New Era's HRD on flexible HR

A key component of maintaining competitive advantage is creating a high performance culture, so why wouldn’t you invest in activities that support it?
Josh Bersin talks about the single biggest driver of business impact being ‘the strength of an organisation's learning culture’. Many of the People teams Careercake works with live and breathe this (and it’s awesome to see).
They get the importance of developing a learning culture that not only engages their people to feel seen, heard and valued but they can identify the opportunities that result from the multi-generational gap to create personalised experiences which leads to high performance.
Sounds good, right? Here are some examples in action where teams deliver great results when creating high performance learning cultures:
1) Run employee engagement projects in sprints to get insights for long term planning.
It is crucial for you to understand the business’s strategy and test different learning solutions to get what has the potential to work best for your people.
Let’s say you wish to learn what learning culture and tools are right for your people. Some of the most effective People leads we know are comfortable asking a provider to run a pilot of their content or technology to understand how it can fit within the overall proposition offered to employees.
They’re at ease running short sprints, know what short term behaviours to look out for and aren’t afraid to go against the ‘it’s what we’ve always done attitude’.
2) Get the importance of soft skills (and act upon it)
How many times do you hear of soft skills training being pushed down the priority list in favour of “tangible” training?
You get that soft skills play an important part in confidence and performance levels. Dig a little deeper and you’ll see that this lack in investment in soft skill development can often be the underlying issue of why there’s inter-team conflict.
It’s those businesses who recognise that this and act on it that create the right performance environment for staff.
For example, we talk with employees who tell us challenges they face at work. It is not uncommon to hear when someone wants to criticise a boss but they are afraid. Or what about the team mate who won’t conduct a call in a open plan office because they’re worried about looking stupid?
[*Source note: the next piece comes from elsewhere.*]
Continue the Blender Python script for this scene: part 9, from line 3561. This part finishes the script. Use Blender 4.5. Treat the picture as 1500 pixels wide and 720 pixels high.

Why wouldn’t you invest it soft skills which would help your employees to make an impact sooner?
3) Check in with employees at different stages of the employee lifecycle stage to anticipate future challenges
Survey people, collate results from performance reviews and create spaces that people feel confident to share real feedback.
We find that learning cultures who do so and align against the employee lifecycle are able to demonstrate what GOOD looks like which means career paths are clear and impact is made sooner.
Even better, these teams check in every few months - rather than waiting a year - to act on the feedback. By being accountable and committing to regular feedback shows the rest of the business just how important learning is.